Further support came from remarks by Israel’s transport minister that an attack on Iran’s nuclear sites looked “unavoidable.” It was the most explicit threat yet against Tehran from Prime Minister Ehud Olmert’s government.

Worries of a potential disruption of the OPEC member’s crude supply have helped support prices over the past year.

“We’ve had a huge historic rally on little fundamental input, other than the weakness of the dollar and the news this morning out of Israel that seems to have pushed some geopolitical risk premium back in the market,” said Jim Ritterbusch, president of Ritterbusch & Associates in Galena, Illinois.

Morgan Stanley forecast the diversion of Middle East oil shipments away from the United States to Asian markets could push US crude to $ 150 a barrel by the US July 4th holiday.

“Middle East oil exports are stable, but Asia is taking an unprecedented share,” Morgan Stanley said in a report, adding US inventories have dropped by 35 million barrels since March.

“Robust Asian non-OECD demand growth, coupled with a stagnant global oil supply backdrop, appears to be pricing out Atlantic basin consumers while at the same time driving Atlantic inventories to critically low levels.”

The report added to a string of upward price forecast revisions by analysts, with Goldman Sachs in May predicting prices could tip $ 200 a barrel within the next two years.

A six-year rally in oil has sent prices up six-fold as demand from emerging economies such as China and India strain supplies.

High prices have started to eat away at global growth however, with some consumers such as the United States and the United Kingdom showing signs of lowering consumption.

Some Asian governments — including India — have decided to cut fuel subsidies, stirring concern rising prices could cut further into demand.
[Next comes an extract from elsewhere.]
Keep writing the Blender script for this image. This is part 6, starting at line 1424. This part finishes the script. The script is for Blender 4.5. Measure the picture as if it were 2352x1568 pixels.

The International Energy Agency (IEA), an adviser to 27 industrialized countries, said it may cut its 2008 demand growth projection further after having already more than halved it to 1.03 million barrels per day (bpd).(MB)


My Take:

Funny.  The gvernment who displays unequaled love for corrupt generals and public officials is now calling for us to tighten the belt.

Instead of scrapping the oil dereulation la, instead of looking for cheaper source of oil (such as venezuela), instead of prosecuting the big-time oil smuggler and the cartels, they want us to tighten our belts!

Ni hindi nga nila magawang ibigay ang P125 minimum wage hike across the board eh.  bwisit!